One objective of the Dome Transport Strategy was for any new infrastructure to have legacy wherever possible. So, the planned 16 km ‘Intermediate Mode’ Greenwich Waterfront Transit (GWT) specification was applied to the Millennium Busway, planned to be GWT’s first phase and running along the spine of the Greenwich Peninsula. https://www.tbus.org.uk/greenwich.pdf


That specification included: high priority, segregation, electronic guidance, and tram-style bus stops for step-free, gap-free boarding/alighting and minimum dwells, all to provide shorter, more reliable journey times. The geometry allowed for the operation of trams (and/or trolleybuses) at some future date.


Kerb guidance was roundly rejected because it is incompatible with pedestrian areas, cannot handle tight curves, cannot pass unequipped buses or maintenance vehicles, so it requires a maintenance road adjacent and parallel to the guideway (at extra cost and width, unless a suitable road happens to be there) and has serious mechanical disadvantages.


For the duration of the millennium year, high quality bus route M1 was planned to connect North Greenwich bus station with Charlton station via the Millennium Busway. Each M1 vehicle was fitted with an aerial on the front bumper which would guide the steering system to follow twin cables buried under the busway while the driver controlled the accelerator and brakes. Beyond the busway, the buses were to be driven normally.

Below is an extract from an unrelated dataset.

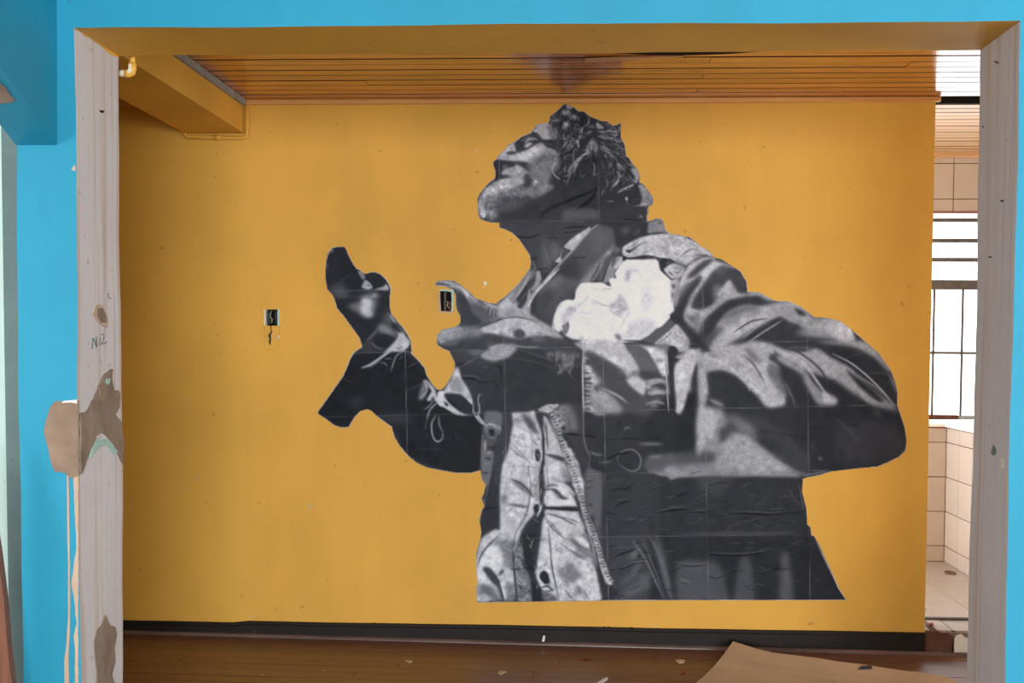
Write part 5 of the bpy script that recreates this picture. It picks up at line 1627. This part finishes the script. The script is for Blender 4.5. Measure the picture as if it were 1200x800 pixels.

The electronic guidance system was supposedly proven technology, used by the safety-critical Service Tunnel Transport System in the Channel Tunnel. However, it was problematic under extensive testing (required by Her Majesty’s Railway Inspectorate) in open air conditions and never went into public service. That delayed M1 buses being driven conventionally along the Millennium Busway for some months, so they used parallel roads. Other electronic guidance systems in other countries have since achieved the Holy Grail of combining many advantages of trams with the much more route flexibility and much lower cost of buses.


The plan had been to withdraw route M1 after millennium year, but it proved popular enough to be made permanent (as route 486) and extended far beyond Charlton station.

While segregation avoids many of the disadvantages of bus lanes (for example, the burden of enforcement and parked cars preventing bus doors being brought close enough to the kerb) pedestrians and motorists confused by the unusual road layout were deemed to have caused road traffic accidents and, after about 17 years of operation, the section of Millennium Busway adjacent to West Parkside Road was downgraded to a conventional dual carriageway with bus lanes. Between West Parkside Road and Peartree Way, segregation remains and the bus stops at Millennium Leisure Park are closer to the superstore doors than most car park spaces.


Nowadays, no fewer than eight bus routes work the busway’s whole length, including two 24-hour routes. One of the latter (108) continues through the Blackwall Tunnel; the other (472) follows a route like that planned for GWT between North Greenwich and Abbey Wood.


All the tram and transit schemes developed by TfL (including GWT) were cancelled by Boris Johnson when Mayor of London.